It’s fair to say that Twitter’s ahead of many of the social networks when it comes to privacy.
You can see why: last year it added forward secrecy to its web servers, which prevents third parties from getting into past information with crusty old encryption keys; it uses always-on HTTPS; it recently encrypted users’ Twitter email with StartTLS; it scored a perfect rating in the Electronic Frontier Foundation’s “Who Has Your Back” report; and it was the top-ranking company on the Online Trust Alliance’s ranking of websites on privacy, security, and consumer protection.
But even Twitter can’t keep users from making their own blunders like, say, mistakenly sending a direct message as – d’oh!!! – a public Tweet.
Twitter can’t stop such thick-fingered gaffes even if a user is a top Twitter exec, the case in point now being chief financial officer Anthony Noto.

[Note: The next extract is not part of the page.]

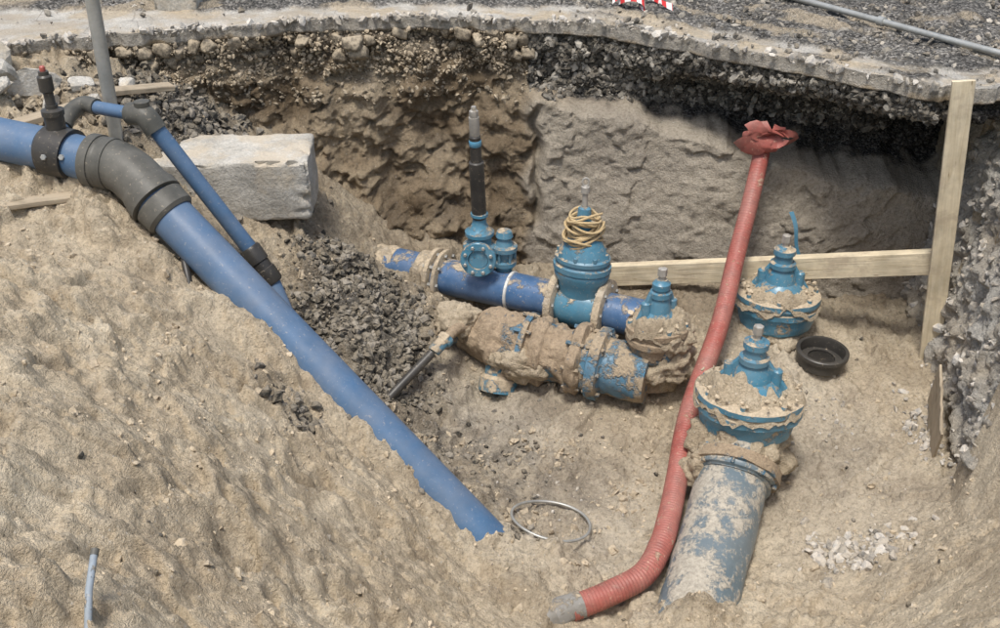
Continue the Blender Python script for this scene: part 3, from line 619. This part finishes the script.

As the BBC reported on Tuesday, Mr. “Oh, no!” Noto meant to send a direct, private message to a colleague, but that message accidentally went out as a public tweet.
He isn’t the first to have made this mistake. One of the more – shall we say vivid – DM gaffes came from Former New York congressman Anthony Weiner, who accidentally posted a picture of his boxer-tenting erection.
At first, Weiner claimed he had been “hacked”, but in the face of evidence pointing to the extremely dubious nature of that claim – namely, he hadn’t even bothered to file a police report – Weiner later wound up admitting he had intended to send the image as a direct message.
Unless you’re an investor, you won’t find Twitter CFO Noto’s message quite as titillating as Weiner’s.
In fact, it expressed Noto’s desire to gobble up another company.
Noto deleted the Tweet, but not before journalists grabbed it:
I still think we should buy them. He is on your schedule for Dec 15 or 16 -- we will need to sell him. i have a plan.
What company was he referring to? It’s anybody’s guess, and people are indeed guessing away.
Re/code had already published a list of potential acquisition targets for Twitter in October, and it’s taken this opportunity to refresh it.
Among others, the top contenders include the selfie app Shots, multimedia app Storehouse, the news site Mic News (Noto recently followed four of its editors), or maybe anonymous social network Secret,
Would any of those services help to stop people from accidentally sending direct messages as public Tweets?
Well, maybe not. Re/code’s sources say Twitter’s not looking to buy a standalone messenger.
But given Noto’s gaffe, it well might be time to reconsider that.
Image of bird courtesy of Shutterstock.
Email clients need to have a confirmation screen flash up before a multiple recipient Email is sent “is this a wise decision to reply to all?”
“Are you even vaguely aware that you’re on the brink of blabbing whatever this is to the entire Twittosphere?”
Outlook 2013 sort of does this (2010 may, never used it). If one of your recipients is a mailing list, is shows a banner at the top of the message (using bold text, but no high-lighting color) of how many recipients are in the list, and clicking the banner removes the group from the recipients. If you include multiple mailing lists it shows the combined total number of recipients, but no one-click delete.
I think it’s a pretty good balance of not being too annoying (because in a business you may reasonably use mailing lists all the time), and giving you one more chance to see you’re making a mistake.
My company also locked down who’s allowed to use the huge staff mailing lists. Though that doesn’t stop a high-level executive with those privileges from blundering.